Utah Clean Energy climate scientist and energy analyst Logan Mitchell joins Molly Wood to explain how a deeply conservative state can still become a proving ground for clean energy—by focusing on affordability, reliability, and coalition-building. They dig into the rapid rise of next‑generation geothermal in Utah (including the DOE’s FORGE project and private-sector follow‑on development), why geothermal could deliver clean firm power faster than new gas turbines or nuclear, and why this is one of the rare climate technologies with real bipartisan momentum.

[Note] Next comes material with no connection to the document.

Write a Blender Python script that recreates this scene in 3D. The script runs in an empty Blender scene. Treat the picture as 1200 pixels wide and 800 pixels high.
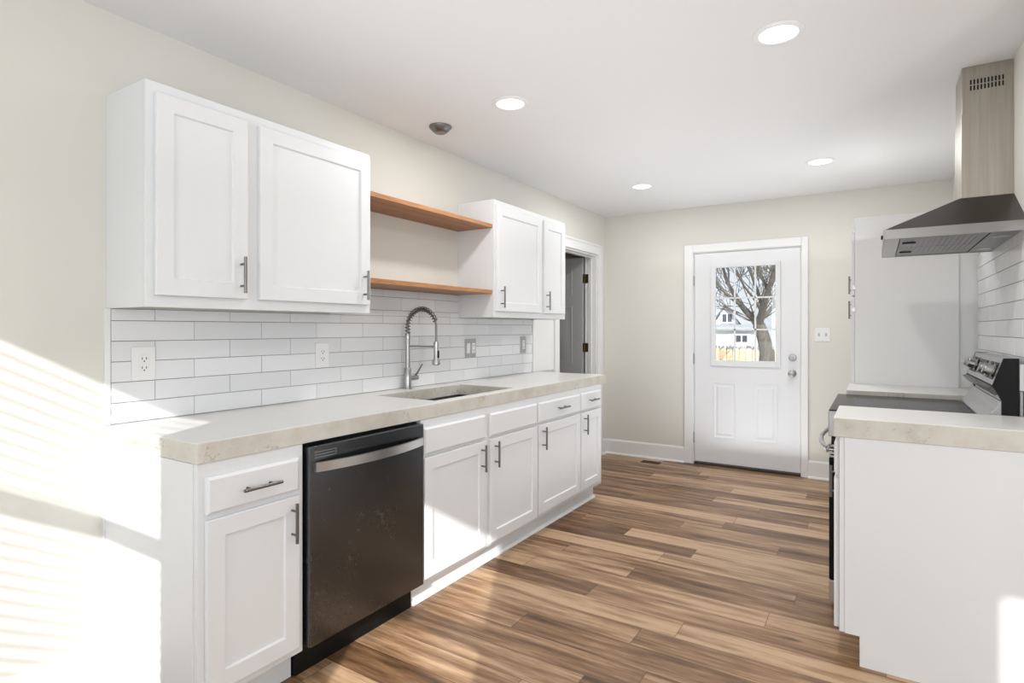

In this episode, we cover:
  • Why Utah has become a surprising clean-energy leader (and why “business-friendly” permitting can accelerate deployment)
  • How Utah Clean Energy works in practice: intervening in utility regulatory dockets, stress-testing long-term resource plans, and advocating for an affordable, reliable, clean power mix
  • The grid value proposition: geothermal as clean firm power that complements wind/solar—especially during “quiet, cold” post-storm stretches when both wind and solar can underperform
  • A plain-English breakdown of key grid terms:
  • Baseload: power that runs steadily
  • Dispatchable: power you can ramp up/down when needed
  • Why geothermal may become more dispatchable (turn pumps off midday, produce more during high-price evening hours)
  • Why Utah is the current hotspot:
  • Public-private knowledge transfer from DOE’s FORGE research site to nearby commercial projects
  • Streamlined, iterative permitting that reduces uncertainty for first-of-a-kind projects
  • Strong geothermal resources across Utah and the broader West
  • The scale and speed: a first ~100 MW phase expected to come online quickly, with expansion potential that rivals the footprint of major fossil plants—plus transmission constraints as the near-term limiter
  • The politics: geothermal’s appeal across the aisle—jobs, energy security, reliability, and domestic know-how—and why keeping it “above the partisan fray” matters
  • The workforce bridge: geothermal as a near 1:1 skills match with oil & gas subsurface expertise—extracting heat instead of hydrocarbons


Why this matters (big picture):

Next‑gen geothermal offers a credible path to fast, scalable, cost-competitive clean firm power—potentially filling the reliability gap that makes high-renewables grids harder to manage, while staying politically durable in places where climate language alone doesn’t land.